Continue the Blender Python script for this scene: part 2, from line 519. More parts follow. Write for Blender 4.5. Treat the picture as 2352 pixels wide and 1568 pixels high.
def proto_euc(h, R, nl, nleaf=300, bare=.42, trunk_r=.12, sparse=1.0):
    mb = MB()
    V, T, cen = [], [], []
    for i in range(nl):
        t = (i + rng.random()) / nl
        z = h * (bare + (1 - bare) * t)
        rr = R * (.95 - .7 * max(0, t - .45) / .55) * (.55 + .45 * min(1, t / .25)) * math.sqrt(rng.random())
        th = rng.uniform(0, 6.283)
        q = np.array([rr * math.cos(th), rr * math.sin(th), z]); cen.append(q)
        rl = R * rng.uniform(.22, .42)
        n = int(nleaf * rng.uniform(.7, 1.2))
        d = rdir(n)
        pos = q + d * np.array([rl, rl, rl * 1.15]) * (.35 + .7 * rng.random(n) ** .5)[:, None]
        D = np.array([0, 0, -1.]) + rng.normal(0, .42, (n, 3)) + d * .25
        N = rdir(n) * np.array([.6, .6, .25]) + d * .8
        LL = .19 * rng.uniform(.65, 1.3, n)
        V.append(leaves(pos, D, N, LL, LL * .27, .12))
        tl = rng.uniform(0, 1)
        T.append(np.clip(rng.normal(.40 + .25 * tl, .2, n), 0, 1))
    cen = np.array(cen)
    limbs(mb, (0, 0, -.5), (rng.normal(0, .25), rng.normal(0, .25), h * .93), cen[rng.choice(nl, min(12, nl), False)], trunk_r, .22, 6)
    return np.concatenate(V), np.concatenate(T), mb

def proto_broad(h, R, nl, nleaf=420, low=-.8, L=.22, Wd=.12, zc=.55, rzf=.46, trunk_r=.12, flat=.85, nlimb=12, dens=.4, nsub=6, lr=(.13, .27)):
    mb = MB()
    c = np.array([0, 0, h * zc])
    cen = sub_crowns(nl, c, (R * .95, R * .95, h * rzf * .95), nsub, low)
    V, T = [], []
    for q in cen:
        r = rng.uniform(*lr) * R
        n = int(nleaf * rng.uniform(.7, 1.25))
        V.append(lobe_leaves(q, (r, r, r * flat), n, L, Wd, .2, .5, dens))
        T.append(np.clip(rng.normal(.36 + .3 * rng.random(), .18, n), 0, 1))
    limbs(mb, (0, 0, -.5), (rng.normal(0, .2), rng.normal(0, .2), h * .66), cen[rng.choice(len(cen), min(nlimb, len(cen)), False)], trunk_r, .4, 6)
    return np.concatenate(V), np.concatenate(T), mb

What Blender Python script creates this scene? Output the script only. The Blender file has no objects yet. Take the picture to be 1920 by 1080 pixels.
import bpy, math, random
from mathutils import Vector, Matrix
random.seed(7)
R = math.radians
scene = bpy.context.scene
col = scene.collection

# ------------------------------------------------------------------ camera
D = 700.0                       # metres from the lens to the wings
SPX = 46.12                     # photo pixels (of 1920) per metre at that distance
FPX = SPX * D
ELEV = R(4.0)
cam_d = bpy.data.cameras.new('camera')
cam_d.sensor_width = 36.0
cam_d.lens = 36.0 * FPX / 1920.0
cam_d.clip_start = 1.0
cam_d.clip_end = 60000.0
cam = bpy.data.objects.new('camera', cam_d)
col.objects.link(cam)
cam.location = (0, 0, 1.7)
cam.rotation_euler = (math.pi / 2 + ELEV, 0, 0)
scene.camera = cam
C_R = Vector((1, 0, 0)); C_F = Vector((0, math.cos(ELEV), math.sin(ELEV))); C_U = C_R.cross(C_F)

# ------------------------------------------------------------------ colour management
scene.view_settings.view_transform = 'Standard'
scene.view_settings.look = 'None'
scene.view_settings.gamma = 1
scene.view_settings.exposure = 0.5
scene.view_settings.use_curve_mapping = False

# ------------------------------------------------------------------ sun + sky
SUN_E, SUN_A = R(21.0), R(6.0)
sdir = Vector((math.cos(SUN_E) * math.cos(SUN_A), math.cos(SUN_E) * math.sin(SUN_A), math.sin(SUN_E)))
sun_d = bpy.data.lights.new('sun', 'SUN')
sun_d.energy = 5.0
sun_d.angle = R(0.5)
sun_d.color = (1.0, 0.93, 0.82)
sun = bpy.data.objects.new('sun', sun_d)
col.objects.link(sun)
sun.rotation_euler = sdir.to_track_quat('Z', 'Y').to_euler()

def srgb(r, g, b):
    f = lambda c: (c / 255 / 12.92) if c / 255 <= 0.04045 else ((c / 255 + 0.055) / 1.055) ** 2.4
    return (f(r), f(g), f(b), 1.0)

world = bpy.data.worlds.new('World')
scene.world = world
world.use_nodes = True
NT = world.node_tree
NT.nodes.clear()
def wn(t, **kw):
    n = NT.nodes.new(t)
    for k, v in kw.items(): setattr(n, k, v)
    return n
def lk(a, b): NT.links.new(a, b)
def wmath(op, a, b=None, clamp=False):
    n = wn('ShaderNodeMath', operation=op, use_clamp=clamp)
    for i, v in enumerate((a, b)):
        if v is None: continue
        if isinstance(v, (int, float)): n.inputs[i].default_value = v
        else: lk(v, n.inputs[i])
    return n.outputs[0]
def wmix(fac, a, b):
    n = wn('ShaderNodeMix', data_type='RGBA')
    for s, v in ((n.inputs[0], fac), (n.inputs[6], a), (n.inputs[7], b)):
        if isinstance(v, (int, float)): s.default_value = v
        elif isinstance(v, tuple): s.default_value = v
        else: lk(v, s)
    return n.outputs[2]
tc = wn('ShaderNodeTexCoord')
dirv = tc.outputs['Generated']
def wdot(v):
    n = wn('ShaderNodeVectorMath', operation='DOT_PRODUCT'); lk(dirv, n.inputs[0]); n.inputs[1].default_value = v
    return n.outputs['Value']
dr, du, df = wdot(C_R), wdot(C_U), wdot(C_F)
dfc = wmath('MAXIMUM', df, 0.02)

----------

Write the entire listing out again, word for word.

* Reply:
Continue the Blender Python script for this scene: part 2, from line 519. More parts follow. Write for Blender 4.5. Treat the picture as 2352 pixels wide and 1568 pixels high.
def proto_euc(h, R, nl, nleaf=300, bare=.42, trunk_r=.12, sparse=1.0):
    mb = MB()
    V, T, cen = [], [], []
    for i in range(nl):
        t = (i + rng.random()) / nl
        z = h * (bare + (1 - bare) * t)
        rr = R * (.95 - .7 * max(0, t - .45) / .55) * (.55 + .45 * min(1, t / .25)) * math.sqrt(rng.random())
        th = rng.uniform(0, 6.283)
        q = np.array([rr * math.cos(th), rr * math.sin(th), z]); cen.append(q)
        rl = R * rng.uniform(.22, .42)
        n = int(nleaf * rng.uniform(.7, 1.2))
        d = rdir(n)
        pos = q + d * np.array([rl, rl, rl * 1.15]) * (.35 + .7 * rng.random(n) ** .5)[:, None]
        D = np.array([0, 0, -1.]) + rng.normal(0, .42, (n, 3)) + d * .25
        N = rdir(n) * np.array([.6, .6, .25]) + d * .8
        LL = .19 * rng.uniform(.65, 1.3, n)
        V.append(leaves(pos, D, N, LL, LL * .27, .12))
        tl = rng.uniform(0, 1)
        T.append(np.clip(rng.normal(.40 + .25 * tl, .2, n), 0, 1))
    cen = np.array(cen)
    limbs(mb, (0, 0, -.5), (rng.normal(0, .25), rng.normal(0, .25), h * .93), cen[rng.choice(nl, min(12, nl), False)], trunk_r, .22, 6)
    return np.concatenate(V), np.concatenate(T), mb

def proto_broad(h, R, nl, nleaf=420, low=-.8, L=.22, Wd=.12, zc=.55, rzf=.46, trunk_r=.12, flat=.85, nlimb=12, dens=.4, nsub=6, lr=(.13, .27)):
    mb = MB()
    c = np.array([0, 0, h * zc])
    cen = sub_crowns(nl, c, (R * .95, R * .95, h * rzf * .95), nsub, low)
    V, T = [], []
    for q in cen:
        r = rng.uniform(*lr) * R
        n = int(nleaf * rng.uniform(.7, 1.25))
        V.append(lobe_leaves(q, (r, r, r * flat), n, L, Wd, .2, .5, dens))
        T.append(np.clip(rng.normal(.36 + .3 * rng.random(), .18, n), 0, 1))
    limbs(mb, (0, 0, -.5), (rng.normal(0, .2), rng.normal(0, .2), h * .66), cen[rng.choice(len(cen), min(nlimb, len(cen)), False)], trunk_r, .4, 6)
    return np.concatenate(V), np.concatenate(T), mb

What Blender Python script creates this scene? Output the script only. The Blender file has no objects yet. Take the picture to be 1920 by 1080 pixels.
import bpy, math, random
from mathutils import Vector, Matrix
random.seed(7)
R = math.radians
scene = bpy.context.scene
col = scene.collection

# ------------------------------------------------------------------ camera
D = 700.0                       # metres from the lens to the wings
SPX = 46.12                     # photo pixels (of 1920) per metre at that distance
FPX = SPX * D
ELEV = R(4.0)
cam_d = bpy.data.cameras.new('camera')
cam_d.sensor_width = 36.0
cam_d.lens = 36.0 * FPX / 1920.0
cam_d.clip_start = 1.0
cam_d.clip_end = 60000.0
cam = bpy.data.objects.new('camera', cam_d)
col.objects.link(cam)
cam.location = (0, 0, 1.7)
cam.rotation_euler = (math.pi / 2 + ELEV, 0, 0)
scene.camera = cam
C_R = Vector((1, 0, 0)); C_F = Vector((0, math.cos(ELEV), math.sin(ELEV))); C_U = C_R.cross(C_F)

# ------------------------------------------------------------------ colour management
scene.view_settings.view_transform = 'Standard'
scene.view_settings.look = 'None'
scene.view_settings.gamma = 1
scene.view_settings.exposure = 0.5
scene.view_settings.use_curve_mapping = False

# ------------------------------------------------------------------ sun + sky
SUN_E, SUN_A = R(21.0), R(6.0)
sdir = Vector((math.cos(SUN_E) * math.cos(SUN_A), math.cos(SUN_E) * math.sin(SUN_A), math.sin(SUN_E)))
sun_d = bpy.data.lights.new('sun', 'SUN')
sun_d.energy = 5.0
sun_d.angle = R(0.5)
sun_d.color = (1.0, 0.93, 0.82)
sun = bpy.data.objects.new('sun', sun_d)
col.objects.link(sun)
sun.rotation_euler = sdir.to_track_quat('Z', 'Y').to_euler()

def srgb(r, g, b):
    f = lambda c: (c / 255 / 12.92) if c / 255 <= 0.04045 else ((c / 255 + 0.055) / 1.055) ** 2.4
    return (f(r), f(g), f(b), 1.0)

world = bpy.data.worlds.new('World')
scene.world = world
world.use_nodes = True
NT = world.node_tree
NT.nodes.clear()
def wn(t, **kw):
    n = NT.nodes.new(t)
    for k, v in kw.items(): setattr(n, k, v)
    return n
def lk(a, b): NT.links.new(a, b)
def wmath(op, a, b=None, clamp=False):
    n = wn('ShaderNodeMath', operation=op, use_clamp=clamp)
    for i, v in enumerate((a, b)):
        if v is None: continue
        if isinstance(v, (int, float)): n.inputs[i].default_value = v
        else: lk(v, n.inputs[i])
    return n.outputs[0]
def wmix(fac, a, b):
    n = wn('ShaderNodeMix', data_type='RGBA')
    for s, v in ((n.inputs[0], fac), (n.inputs[6], a), (n.inputs[7], b)):
        if isinstance(v, (int, float)): s.default_value = v
        elif isinstance(v, tuple): s.default_value = v
        else: lk(v, s)
    return n.outputs[2]
tc = wn('ShaderNodeTexCoord')
dirv = tc.outputs['Generated']
def wdot(v):
    n = wn('ShaderNodeVectorMath', operation='DOT_PRODUCT'); lk(dirv, n.inputs[0]); n.inputs[1].default_value = v
    return n.outputs['Value']
dr, du, df = wdot(C_R), wdot(C_U), wdot(C_F)
dfc = wmath('MAXIMUM', df, 0.02)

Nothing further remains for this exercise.